--- start of Records provided ---

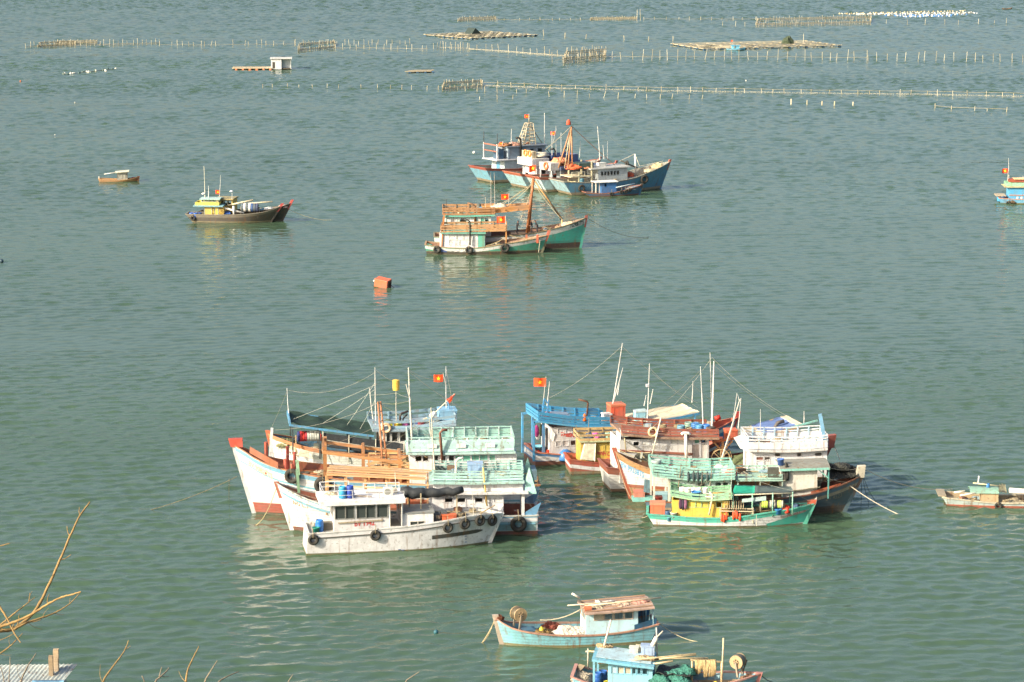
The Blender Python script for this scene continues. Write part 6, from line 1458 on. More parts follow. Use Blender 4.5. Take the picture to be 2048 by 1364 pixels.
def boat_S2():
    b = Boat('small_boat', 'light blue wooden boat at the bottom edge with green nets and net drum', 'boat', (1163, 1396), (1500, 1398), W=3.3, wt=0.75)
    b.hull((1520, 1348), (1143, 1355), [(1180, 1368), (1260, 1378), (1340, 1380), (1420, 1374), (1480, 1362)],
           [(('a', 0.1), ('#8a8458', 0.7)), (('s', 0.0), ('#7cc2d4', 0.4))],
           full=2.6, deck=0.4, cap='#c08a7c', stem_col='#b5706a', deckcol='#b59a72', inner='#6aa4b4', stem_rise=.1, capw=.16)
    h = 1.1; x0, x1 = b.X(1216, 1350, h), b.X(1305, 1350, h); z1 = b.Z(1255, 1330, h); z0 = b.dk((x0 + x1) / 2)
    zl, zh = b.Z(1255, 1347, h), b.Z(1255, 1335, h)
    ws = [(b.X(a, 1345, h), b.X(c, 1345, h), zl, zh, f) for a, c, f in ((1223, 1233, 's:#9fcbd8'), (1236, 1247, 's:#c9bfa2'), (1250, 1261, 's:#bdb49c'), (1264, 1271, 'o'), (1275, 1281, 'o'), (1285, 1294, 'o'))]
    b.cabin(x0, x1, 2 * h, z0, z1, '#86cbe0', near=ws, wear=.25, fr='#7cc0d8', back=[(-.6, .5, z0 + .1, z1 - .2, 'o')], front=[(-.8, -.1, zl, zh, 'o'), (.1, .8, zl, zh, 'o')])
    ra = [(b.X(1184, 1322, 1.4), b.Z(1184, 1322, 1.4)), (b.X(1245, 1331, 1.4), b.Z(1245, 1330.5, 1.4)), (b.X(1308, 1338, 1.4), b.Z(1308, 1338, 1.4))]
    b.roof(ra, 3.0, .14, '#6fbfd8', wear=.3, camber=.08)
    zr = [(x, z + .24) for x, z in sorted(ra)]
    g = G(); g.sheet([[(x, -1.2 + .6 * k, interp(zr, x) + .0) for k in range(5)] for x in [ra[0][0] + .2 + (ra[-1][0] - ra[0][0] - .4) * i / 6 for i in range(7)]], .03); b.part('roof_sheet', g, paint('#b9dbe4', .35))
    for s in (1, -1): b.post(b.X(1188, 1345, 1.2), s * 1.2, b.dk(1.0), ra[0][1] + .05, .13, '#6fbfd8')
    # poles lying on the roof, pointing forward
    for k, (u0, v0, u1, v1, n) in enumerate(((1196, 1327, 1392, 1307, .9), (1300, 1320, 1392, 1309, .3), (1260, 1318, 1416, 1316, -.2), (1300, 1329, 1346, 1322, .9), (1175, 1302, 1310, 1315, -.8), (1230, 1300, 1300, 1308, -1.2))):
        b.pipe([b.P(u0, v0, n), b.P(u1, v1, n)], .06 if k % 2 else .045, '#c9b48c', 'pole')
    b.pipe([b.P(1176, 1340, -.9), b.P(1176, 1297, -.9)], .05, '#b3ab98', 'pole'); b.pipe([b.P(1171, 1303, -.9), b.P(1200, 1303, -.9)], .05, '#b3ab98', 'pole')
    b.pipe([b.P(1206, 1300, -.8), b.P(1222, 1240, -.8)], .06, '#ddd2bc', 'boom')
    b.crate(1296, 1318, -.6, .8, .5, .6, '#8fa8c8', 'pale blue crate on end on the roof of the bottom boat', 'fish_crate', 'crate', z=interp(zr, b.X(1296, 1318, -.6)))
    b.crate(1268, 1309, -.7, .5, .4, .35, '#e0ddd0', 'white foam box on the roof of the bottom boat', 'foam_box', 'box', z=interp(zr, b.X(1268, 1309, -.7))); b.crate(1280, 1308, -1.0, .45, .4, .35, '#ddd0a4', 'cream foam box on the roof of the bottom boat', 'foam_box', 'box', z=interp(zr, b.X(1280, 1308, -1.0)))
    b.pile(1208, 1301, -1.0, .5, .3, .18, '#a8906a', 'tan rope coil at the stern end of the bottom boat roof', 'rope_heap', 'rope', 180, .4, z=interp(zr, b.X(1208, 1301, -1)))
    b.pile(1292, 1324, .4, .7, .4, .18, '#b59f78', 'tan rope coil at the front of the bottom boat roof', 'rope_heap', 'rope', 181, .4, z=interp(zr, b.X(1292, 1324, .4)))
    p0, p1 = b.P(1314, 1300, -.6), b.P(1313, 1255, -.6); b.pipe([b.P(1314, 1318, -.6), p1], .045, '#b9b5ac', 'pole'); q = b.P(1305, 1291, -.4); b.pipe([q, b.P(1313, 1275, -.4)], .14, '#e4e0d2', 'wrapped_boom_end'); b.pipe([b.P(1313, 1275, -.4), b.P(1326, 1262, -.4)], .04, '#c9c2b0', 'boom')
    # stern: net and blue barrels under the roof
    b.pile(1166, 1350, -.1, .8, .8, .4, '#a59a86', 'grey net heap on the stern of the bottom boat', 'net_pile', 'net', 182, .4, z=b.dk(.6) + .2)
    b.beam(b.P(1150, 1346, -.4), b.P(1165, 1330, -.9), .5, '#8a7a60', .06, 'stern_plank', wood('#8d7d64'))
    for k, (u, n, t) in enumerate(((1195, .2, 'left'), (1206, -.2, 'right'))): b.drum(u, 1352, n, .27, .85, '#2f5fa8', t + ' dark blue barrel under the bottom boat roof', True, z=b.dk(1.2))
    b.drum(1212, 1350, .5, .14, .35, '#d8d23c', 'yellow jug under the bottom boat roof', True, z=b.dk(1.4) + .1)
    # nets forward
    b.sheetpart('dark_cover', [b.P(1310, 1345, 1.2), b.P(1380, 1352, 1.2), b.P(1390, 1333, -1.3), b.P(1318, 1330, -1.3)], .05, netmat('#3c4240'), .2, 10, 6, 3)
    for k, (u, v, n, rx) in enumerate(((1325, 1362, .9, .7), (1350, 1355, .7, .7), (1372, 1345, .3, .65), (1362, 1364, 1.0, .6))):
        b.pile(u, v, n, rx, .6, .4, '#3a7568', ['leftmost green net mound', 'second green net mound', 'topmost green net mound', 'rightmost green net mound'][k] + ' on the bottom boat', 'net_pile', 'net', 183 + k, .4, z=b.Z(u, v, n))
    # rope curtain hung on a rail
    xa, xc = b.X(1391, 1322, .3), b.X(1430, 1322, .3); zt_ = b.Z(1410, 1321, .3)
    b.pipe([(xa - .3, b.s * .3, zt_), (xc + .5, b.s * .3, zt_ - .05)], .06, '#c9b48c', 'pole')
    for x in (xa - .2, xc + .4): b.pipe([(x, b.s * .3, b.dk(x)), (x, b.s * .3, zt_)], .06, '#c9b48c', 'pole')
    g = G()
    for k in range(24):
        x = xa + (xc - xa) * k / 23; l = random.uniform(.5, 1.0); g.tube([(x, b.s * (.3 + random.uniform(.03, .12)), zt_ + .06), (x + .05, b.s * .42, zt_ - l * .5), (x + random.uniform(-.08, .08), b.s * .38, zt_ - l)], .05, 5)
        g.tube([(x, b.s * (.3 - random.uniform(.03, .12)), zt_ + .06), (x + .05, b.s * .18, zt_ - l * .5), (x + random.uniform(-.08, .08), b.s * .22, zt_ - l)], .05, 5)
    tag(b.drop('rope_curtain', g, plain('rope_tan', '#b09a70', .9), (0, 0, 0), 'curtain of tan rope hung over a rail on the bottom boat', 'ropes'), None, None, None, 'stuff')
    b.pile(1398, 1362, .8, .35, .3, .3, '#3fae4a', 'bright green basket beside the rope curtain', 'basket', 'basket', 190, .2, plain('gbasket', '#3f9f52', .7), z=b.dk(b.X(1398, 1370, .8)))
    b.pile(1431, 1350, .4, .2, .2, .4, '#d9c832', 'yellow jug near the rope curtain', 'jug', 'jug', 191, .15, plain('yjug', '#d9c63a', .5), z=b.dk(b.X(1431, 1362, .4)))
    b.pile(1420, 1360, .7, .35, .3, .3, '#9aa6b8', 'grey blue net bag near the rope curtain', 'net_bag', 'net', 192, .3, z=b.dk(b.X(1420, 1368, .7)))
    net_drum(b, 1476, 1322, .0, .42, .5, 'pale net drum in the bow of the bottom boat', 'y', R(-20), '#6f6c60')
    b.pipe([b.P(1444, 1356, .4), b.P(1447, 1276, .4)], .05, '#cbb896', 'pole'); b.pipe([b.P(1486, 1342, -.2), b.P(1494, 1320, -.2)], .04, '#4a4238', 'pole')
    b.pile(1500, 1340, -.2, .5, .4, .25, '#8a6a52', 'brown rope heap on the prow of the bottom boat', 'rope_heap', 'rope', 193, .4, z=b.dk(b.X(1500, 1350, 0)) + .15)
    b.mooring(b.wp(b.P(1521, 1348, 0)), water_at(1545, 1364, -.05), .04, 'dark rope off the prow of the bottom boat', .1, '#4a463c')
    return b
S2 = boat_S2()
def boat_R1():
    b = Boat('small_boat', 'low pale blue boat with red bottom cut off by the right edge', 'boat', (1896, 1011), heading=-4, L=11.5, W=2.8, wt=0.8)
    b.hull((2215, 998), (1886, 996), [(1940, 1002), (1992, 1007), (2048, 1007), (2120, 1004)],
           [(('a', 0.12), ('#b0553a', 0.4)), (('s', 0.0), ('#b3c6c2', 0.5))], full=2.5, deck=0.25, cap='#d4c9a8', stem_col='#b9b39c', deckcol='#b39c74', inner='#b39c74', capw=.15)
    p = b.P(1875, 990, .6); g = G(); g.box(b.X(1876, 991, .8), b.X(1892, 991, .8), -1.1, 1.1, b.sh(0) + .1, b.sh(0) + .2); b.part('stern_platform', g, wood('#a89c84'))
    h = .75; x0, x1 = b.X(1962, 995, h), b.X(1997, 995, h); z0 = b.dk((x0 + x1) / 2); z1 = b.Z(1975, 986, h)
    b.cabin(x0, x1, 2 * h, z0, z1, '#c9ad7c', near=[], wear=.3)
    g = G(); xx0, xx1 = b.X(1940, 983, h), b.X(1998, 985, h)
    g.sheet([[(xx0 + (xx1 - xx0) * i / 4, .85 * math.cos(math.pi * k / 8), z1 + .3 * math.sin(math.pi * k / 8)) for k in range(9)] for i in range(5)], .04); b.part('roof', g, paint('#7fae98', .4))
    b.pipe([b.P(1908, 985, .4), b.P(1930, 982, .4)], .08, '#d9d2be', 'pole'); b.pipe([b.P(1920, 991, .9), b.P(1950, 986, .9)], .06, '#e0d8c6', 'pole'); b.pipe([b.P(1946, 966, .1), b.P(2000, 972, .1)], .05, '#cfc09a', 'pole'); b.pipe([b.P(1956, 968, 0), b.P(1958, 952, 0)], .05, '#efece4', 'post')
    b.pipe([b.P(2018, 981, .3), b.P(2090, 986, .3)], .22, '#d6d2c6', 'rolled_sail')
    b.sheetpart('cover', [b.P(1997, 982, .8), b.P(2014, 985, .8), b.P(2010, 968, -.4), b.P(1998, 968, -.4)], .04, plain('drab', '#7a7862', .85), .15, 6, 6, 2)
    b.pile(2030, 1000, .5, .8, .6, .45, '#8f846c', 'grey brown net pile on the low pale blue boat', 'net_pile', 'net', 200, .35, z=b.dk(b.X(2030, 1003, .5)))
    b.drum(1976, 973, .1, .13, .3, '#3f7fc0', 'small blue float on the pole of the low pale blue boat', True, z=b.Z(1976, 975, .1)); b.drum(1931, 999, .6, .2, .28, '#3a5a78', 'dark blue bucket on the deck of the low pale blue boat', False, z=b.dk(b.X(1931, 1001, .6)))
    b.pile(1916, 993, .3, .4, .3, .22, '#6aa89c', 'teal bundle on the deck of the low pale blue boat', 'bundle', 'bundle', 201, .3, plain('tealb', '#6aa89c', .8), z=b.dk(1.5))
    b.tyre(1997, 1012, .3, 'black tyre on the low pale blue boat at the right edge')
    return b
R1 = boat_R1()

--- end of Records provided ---
--- start of Records provided ---

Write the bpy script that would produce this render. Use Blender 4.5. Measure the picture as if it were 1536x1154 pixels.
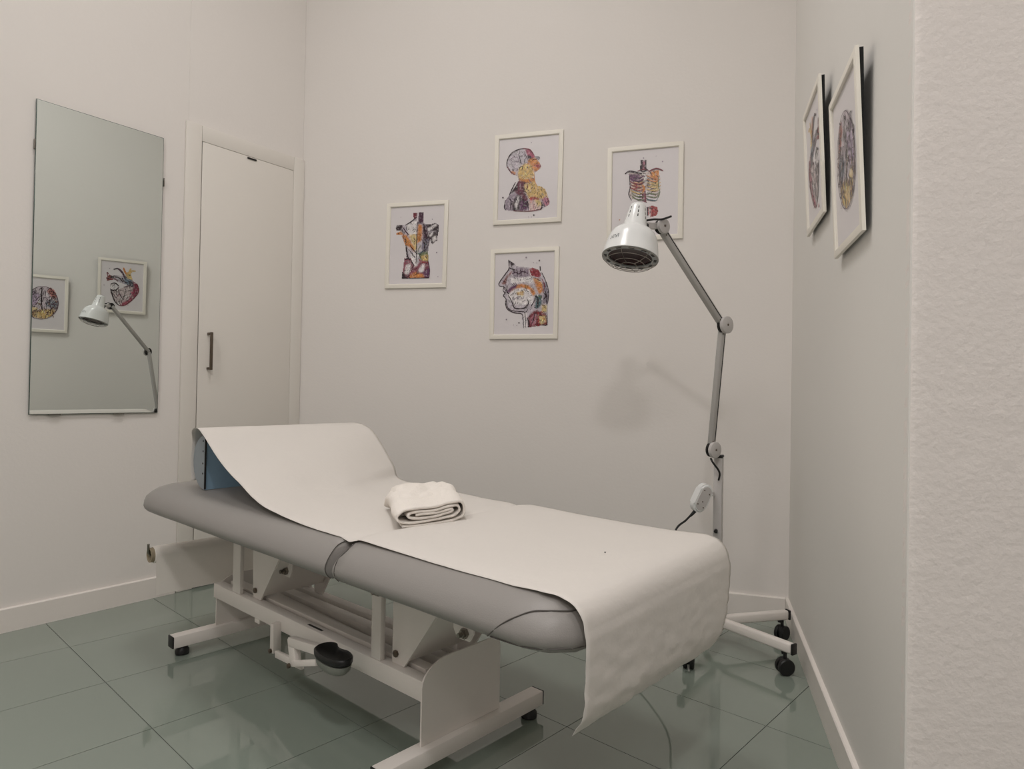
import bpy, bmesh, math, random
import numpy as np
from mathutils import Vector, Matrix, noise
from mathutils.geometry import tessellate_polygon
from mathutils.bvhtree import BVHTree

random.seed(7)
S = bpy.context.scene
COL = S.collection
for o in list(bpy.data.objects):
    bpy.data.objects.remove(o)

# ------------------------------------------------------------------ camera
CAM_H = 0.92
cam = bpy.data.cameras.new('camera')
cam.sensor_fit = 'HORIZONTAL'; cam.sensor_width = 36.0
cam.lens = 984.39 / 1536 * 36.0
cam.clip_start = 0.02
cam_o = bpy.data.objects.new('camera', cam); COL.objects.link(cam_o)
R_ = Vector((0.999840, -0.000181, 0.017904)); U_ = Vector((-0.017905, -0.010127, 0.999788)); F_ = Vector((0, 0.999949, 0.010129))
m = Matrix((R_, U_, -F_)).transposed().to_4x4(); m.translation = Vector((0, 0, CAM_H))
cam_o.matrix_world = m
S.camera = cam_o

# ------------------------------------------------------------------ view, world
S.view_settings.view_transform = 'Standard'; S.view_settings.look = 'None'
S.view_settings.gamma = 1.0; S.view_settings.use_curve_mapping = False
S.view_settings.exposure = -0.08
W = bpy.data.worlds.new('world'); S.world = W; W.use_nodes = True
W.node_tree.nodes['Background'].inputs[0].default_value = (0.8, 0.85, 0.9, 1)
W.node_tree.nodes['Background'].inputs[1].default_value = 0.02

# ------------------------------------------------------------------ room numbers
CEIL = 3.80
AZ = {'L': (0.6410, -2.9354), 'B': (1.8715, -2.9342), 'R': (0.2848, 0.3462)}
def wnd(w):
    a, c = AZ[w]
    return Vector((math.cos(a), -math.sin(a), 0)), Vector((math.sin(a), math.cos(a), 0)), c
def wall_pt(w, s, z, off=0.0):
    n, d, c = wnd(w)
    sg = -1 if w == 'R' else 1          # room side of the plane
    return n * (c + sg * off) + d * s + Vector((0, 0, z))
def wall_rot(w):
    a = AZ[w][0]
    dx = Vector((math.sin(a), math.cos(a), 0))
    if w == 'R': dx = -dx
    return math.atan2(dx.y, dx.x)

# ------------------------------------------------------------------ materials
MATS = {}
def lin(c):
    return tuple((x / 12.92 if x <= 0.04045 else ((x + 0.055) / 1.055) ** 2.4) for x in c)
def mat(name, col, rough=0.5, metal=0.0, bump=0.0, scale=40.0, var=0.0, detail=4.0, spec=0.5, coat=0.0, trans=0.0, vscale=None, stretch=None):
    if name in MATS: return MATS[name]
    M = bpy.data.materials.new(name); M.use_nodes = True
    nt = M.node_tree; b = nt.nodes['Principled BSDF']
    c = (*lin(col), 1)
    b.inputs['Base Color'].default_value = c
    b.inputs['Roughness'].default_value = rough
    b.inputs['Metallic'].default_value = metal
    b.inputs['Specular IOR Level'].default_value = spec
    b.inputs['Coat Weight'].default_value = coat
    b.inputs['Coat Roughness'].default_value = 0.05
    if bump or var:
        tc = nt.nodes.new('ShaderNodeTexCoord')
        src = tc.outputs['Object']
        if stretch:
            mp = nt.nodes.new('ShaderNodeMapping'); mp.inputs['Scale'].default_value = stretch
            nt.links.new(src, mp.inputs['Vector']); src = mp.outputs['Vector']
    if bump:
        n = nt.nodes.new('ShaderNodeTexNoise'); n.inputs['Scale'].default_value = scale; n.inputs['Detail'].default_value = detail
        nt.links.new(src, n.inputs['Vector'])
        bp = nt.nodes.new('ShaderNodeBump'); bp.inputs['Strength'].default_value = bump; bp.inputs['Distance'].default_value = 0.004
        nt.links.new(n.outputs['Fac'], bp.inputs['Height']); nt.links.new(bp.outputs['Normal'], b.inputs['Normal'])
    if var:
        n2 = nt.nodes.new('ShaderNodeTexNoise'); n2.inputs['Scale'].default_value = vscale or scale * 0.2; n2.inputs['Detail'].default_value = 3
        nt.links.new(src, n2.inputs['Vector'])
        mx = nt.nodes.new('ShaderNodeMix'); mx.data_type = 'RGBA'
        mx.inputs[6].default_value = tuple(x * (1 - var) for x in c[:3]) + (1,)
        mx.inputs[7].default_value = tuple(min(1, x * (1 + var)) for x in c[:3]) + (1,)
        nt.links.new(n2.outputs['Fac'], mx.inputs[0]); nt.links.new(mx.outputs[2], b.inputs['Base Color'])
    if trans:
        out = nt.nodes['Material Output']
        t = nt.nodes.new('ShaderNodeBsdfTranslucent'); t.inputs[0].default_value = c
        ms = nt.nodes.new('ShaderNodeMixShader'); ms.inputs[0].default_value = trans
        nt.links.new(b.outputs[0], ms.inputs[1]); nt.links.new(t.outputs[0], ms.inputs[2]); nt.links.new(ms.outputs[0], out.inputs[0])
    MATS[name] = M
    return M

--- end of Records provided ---
--- start of Records provided ---

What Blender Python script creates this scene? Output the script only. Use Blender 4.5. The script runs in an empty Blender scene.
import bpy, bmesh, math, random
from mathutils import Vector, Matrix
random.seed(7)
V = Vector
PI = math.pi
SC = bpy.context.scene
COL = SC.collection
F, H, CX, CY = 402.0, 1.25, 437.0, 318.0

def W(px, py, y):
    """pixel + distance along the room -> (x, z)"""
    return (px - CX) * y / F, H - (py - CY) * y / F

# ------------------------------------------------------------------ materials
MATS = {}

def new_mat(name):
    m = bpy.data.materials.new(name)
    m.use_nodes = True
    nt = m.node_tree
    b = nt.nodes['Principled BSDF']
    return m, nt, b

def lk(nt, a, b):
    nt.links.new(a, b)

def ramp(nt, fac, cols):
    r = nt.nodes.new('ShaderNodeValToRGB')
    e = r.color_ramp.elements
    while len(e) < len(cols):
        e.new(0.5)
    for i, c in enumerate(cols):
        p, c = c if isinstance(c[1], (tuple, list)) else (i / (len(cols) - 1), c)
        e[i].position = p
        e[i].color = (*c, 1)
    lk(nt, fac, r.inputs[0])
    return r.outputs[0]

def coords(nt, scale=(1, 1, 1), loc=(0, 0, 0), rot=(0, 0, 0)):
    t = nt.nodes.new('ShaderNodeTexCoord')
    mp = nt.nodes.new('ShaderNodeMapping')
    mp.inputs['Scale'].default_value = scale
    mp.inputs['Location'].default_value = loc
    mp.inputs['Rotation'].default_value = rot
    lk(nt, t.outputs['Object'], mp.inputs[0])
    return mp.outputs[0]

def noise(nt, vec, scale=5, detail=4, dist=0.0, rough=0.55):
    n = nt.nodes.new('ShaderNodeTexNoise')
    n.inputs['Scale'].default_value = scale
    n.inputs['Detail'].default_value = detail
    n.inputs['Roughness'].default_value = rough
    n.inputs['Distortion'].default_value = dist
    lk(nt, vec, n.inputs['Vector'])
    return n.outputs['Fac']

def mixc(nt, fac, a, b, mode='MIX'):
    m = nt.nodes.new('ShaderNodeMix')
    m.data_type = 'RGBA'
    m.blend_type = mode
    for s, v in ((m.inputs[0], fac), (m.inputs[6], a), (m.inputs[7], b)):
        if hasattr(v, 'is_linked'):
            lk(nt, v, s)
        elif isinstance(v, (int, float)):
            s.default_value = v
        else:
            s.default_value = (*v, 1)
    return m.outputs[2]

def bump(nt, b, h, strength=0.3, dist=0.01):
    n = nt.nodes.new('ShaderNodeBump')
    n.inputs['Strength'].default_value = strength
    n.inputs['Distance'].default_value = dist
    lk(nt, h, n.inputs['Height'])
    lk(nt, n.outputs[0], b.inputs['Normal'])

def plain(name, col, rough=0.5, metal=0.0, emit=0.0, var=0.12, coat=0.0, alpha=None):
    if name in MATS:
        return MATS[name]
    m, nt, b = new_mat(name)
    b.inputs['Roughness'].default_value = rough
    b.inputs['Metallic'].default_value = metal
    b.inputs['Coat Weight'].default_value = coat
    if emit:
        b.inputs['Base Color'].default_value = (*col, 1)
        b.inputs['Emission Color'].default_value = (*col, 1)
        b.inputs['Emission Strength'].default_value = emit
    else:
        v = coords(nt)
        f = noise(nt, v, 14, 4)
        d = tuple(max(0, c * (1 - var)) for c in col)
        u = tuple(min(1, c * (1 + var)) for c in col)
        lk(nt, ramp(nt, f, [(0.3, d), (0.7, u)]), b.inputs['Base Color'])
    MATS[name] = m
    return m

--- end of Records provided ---

# Short task
Start at the line with "Write the bpy", stop at the line with "W.node_tree.nodes['Background'].inputs[1].default_value = 0.02", both lines included, and repeat that span exactly without its pictures.

# Exercise output
Write the bpy script that would produce this render. Use Blender 4.5. Measure the picture as if it were 1536x1154 pixels.
import bpy, bmesh, math, random
import numpy as np
from mathutils import Vector, Matrix, noise
from mathutils.geometry import tessellate_polygon
from mathutils.bvhtree import BVHTree

random.seed(7)
S = bpy.context.scene
COL = S.collection
for o in list(bpy.data.objects):
    bpy.data.objects.remove(o)

# ------------------------------------------------------------------ camera
CAM_H = 0.92
cam = bpy.data.cameras.new('camera')
cam.sensor_fit = 'HORIZONTAL'; cam.sensor_width = 36.0
cam.lens = 984.39 / 1536 * 36.0
cam.clip_start = 0.02
cam_o = bpy.data.objects.new('camera', cam); COL.objects.link(cam_o)
R_ = Vector((0.999840, -0.000181, 0.017904)); U_ = Vector((-0.017905, -0.010127, 0.999788)); F_ = Vector((0, 0.999949, 0.010129))
m = Matrix((R_, U_, -F_)).transposed().to_4x4(); m.translation = Vector((0, 0, CAM_H))
cam_o.matrix_world = m
S.camera = cam_o

# ------------------------------------------------------------------ view, world
S.view_settings.view_transform = 'Standard'; S.view_settings.look = 'None'
S.view_settings.gamma = 1.0; S.view_settings.use_curve_mapping = False
S.view_settings.exposure = -0.08
W = bpy.data.worlds.new('world'); S.world = W; W.use_nodes = True
W.node_tree.nodes['Background'].inputs[0].default_value = (0.8, 0.85, 0.9, 1)
W.node_tree.nodes['Background'].inputs[1].default_value = 0.02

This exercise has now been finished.